With the end of the monsoon conditions would once more enable the imperial army to effectively campaign. Ahom was further weakened by the defection of several nobles and releasing that they could not endure another season of campaigning Ahom sued for peace.[94][111] The Treaty of Ghilajharighat was concluded, with the following terms:[94]

  1. Jayadhwaj Singh to send his six-year-old daughter named Ramani Gabharu to the Imperial harem.[112][113]
  2. Twenty thousand tolas of gold, six times this quantity of silver and forty elephants to be made over at once.
  3. Three hundred thousand tolas of silver and ninety elephants to be supplied within twelve months.
  4. Six sons of the chief nobles to be made over as hostages pending compliance with the last mentioned condition.
  5. Twenty elephants to be supplied annually.
  6. The country west of the Bharasi river on the north bank of Brahmaputra, and of the Kallang on the south, to be ceded to the Emperor of Delhi.
  7. All prisoners and the family of the Baduli Phukan to be given up.

Sarkar's analysis is that Mir Jumla achieved peace with honour, indeed being rewarded by the emperor.[94] Pratyay analyses that the treaty terms were enough to save the face of Mir Jumla.[114]

Hostages and gold were exchanged on 5 January 1663. There were further rounds of negotiations as a proposed hostages had died from smallpox in since the treaty had been negotiated. Mir Jumla settled for the hostages that he had received, as well as the gold and elephants and announced to his army that they would leave Assam on 10 January.[94]

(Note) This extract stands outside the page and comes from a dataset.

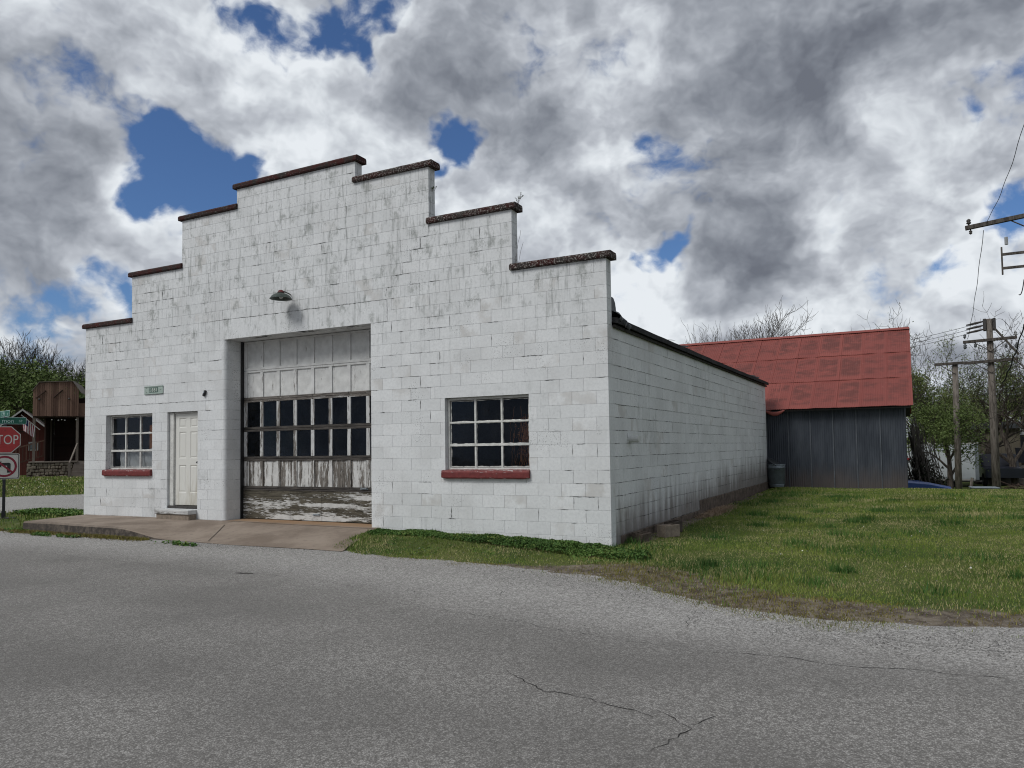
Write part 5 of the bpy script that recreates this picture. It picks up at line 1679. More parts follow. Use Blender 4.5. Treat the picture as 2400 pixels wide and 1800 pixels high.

The march out of Ahom was meticulously planned, with the treasures both secured by treaty and those plundered from Garhgaon secured. Road construction enabled the army to move at good pace through the jungle, with it wide enough to allow passage by six horsemen together.

Upon reaching Lakhau, dispute arose with the Ahoms wishing that the border followed the 1638 treaty, while Mir Jumla insisted that the newly concluded treaty was followed. After the border demarcated according to the 1663 treaty, the army continued on to Pandu arriving on the 11th of February where arrangements were made to administer the re-captured territory of Kamrup, where despite a worsening illness Mir Jumla appointed Rashid Khan its faujdar and Muhammad Khalil Bakhshi, and placed the hostages in charge of the former. Five hundred men and forty warships were left with Rashid Khan to defend the reconquered territory.[94]

During the return march Mir Jumla's fever worsened, and he delegated much active command to Diler Khan, before he died on 30 March.[94]

Mir Jumla's Ahomese adversary - the King Sutamla died soon after in 1663. The territorial acquisitions of Mir Jumla were short-lived, the subsequent Ahomese King Chakradhwaj Singha, used the peace to strengthen Ahom militarily and economically given the destruction it had suffered during the invasion of Mir Jumla before hostilities resumed in 1667 during which the Ahomese would successful reverse many of the dissatisfactory border changes imposed by the treaty of Ghilajharighat.[94]